As expected, more updrafts were exploding to the west and going severe-warned at West Quincy. I went northwest to Palmyra to observe these, but they too were already pushing outflow far ahead. One last updraft went up even farther to the west at Philadelphia, appearing to be briefly supercellular on radar. I found one-inch hail in the core of this storm at Philadelphia, but it quickly dissipated.

I headed back south to Monroe City. Just after turning east onto Highway 36, the eastern sky exploded in color as the setting sun illuminated a well-defined mammatus field of rare quality, ranking in the top 5 of such events that I've seen. This was worth several long stops to capture imagery:


click to view full screen


click to view full screen


click to view full screen


click to view full screen


click to view full screen


click to view full screen

With the loss of sunlight, the entire cluster of storms I'd been covering was rapidly vanishing. I began heading back south toward home, keeping an eye out for possible redevelopment after dark that some of the models had been showing thanks to the nocturnal low-level jet. And sure enough, right after I passed through downtown St. Louis, the northern sky began flickering with the first flashes of lightning from a new storm at Jerseyville, IL that had gone up on the outflow from the ones earlier in the evening. I stopped near Horseshoe Lake to get a few shots of this.
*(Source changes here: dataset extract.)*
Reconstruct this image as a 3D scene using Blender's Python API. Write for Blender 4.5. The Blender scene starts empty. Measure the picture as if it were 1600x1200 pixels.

Surprisingly, there was very little in the way of cloud-to-ground activity with this new convection, which was barely moving.

After low clouds began obscuring the view of the new storms, I drove up to north of Alton to see if I could get a visual on more lightning. These repeated positive cloud-to-ground bolts started raining down as the storms began pushing more to the south along their own outflow.

The storms eventually turned even more to the right, heading straight for St. Louis. I made it there in plenty of time, but the storms ended up passing completely west of downtown before dissipating completely.